Stated exercise — Quote, without change, all of the lines that follow.

Information shown —
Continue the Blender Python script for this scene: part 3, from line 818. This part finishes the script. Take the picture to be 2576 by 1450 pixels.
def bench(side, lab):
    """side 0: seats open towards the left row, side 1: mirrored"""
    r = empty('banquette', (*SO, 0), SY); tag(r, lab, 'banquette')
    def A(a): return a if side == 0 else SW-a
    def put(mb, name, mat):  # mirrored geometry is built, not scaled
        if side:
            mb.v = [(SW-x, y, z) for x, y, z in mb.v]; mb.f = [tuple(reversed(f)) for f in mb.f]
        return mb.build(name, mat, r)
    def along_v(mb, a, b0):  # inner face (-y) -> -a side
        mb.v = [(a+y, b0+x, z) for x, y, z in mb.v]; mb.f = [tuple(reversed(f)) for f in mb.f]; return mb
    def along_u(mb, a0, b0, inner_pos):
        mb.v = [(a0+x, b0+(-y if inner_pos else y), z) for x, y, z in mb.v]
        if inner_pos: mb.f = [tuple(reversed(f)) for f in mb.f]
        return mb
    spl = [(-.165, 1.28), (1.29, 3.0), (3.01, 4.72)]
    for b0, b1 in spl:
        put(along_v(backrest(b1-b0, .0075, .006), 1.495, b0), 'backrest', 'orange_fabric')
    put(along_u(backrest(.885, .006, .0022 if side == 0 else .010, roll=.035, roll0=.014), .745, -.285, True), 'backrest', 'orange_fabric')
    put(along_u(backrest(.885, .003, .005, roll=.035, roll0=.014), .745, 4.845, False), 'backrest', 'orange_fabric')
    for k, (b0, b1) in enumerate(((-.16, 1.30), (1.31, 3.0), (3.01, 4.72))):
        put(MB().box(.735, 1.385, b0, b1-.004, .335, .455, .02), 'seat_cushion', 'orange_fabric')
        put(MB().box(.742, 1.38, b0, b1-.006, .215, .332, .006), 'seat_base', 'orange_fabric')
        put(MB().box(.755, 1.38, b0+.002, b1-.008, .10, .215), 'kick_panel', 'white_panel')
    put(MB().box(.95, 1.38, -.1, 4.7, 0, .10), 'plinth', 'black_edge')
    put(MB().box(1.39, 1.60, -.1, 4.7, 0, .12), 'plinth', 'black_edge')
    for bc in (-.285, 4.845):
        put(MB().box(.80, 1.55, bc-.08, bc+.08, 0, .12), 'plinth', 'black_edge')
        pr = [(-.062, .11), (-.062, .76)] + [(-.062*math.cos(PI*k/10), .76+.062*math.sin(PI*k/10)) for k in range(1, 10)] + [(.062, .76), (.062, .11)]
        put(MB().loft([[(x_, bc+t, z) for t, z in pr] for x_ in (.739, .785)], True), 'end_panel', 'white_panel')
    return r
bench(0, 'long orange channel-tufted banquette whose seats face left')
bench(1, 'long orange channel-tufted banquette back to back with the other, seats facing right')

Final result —
Continue the Blender Python script for this scene: part 3, from line 818. This part finishes the script. Take the picture to be 2576 by 1450 pixels.
def bench(side, lab):
    """side 0: seats open towards the left row, side 1: mirrored"""
    r = empty('banquette', (*SO, 0), SY); tag(r, lab, 'banquette')
    def A(a): return a if side == 0 else SW-a
    def put(mb, name, mat):  # mirrored geometry is built, not scaled
        if side:
            mb.v = [(SW-x, y, z) for x, y, z in mb.v]; mb.f = [tuple(reversed(f)) for f in mb.f]
        return mb.build(name, mat, r)
    def along_v(mb, a, b0):  # inner face (-y) -> -a side
        mb.v = [(a+y, b0+x, z) for x, y, z in mb.v]; mb.f = [tuple(reversed(f)) for f in mb.f]; return mb
    def along_u(mb, a0, b0, inner_pos):
        mb.v = [(a0+x, b0+(-y if inner_pos else y), z) for x, y, z in mb.v]
        if inner_pos: mb.f = [tuple(reversed(f)) for f in mb.f]
        return mb
    spl = [(-.165, 1.28), (1.29, 3.0), (3.01, 4.72)]
    for b0, b1 in spl:
        put(along_v(backrest(b1-b0, .0075, .006), 1.495, b0), 'backrest', 'orange_fabric')
    put(along_u(backrest(.885, .006, .0022 if side == 0 else .010, roll=.035, roll0=.014), .745, -.285, True), 'backrest', 'orange_fabric')
    put(along_u(backrest(.885, .003, .005, roll=.035, roll0=.014), .745, 4.845, False), 'backrest', 'orange_fabric')
    for k, (b0, b1) in enumerate(((-.16, 1.30), (1.31, 3.0), (3.01, 4.72))):
        put(MB().box(.735, 1.385, b0, b1-.004, .335, .455, .02), 'seat_cushion', 'orange_fabric')
        put(MB().box(.742, 1.38, b0, b1-.006, .215, .332, .006), 'seat_base', 'orange_fabric')
        put(MB().box(.755, 1.38, b0+.002, b1-.008, .10, .215), 'kick_panel', 'white_panel')
    put(MB().box(.95, 1.38, -.1, 4.7, 0, .10), 'plinth', 'black_edge')
    put(MB().box(1.39, 1.60, -.1, 4.7, 0, .12), 'plinth', 'black_edge')
    for bc in (-.285, 4.845):
        put(MB().box(.80, 1.55, bc-.08, bc+.08, 0, .12), 'plinth', 'black_edge')
        pr = [(-.062, .11), (-.062, .76)] + [(-.062*math.cos(PI*k/10), .76+.062*math.sin(PI*k/10)) for k in range(1, 10)] + [(.062, .76), (.062, .11)]
        put(MB().loft([[(x_, bc+t, z) for t, z in pr] for x_ in (.739, .785)], True), 'end_panel', 'white_panel')
    return r
bench(0, 'long orange channel-tufted banquette whose seats face left')
bench(1, 'long orange channel-tufted banquette back to back with the other, seats facing right')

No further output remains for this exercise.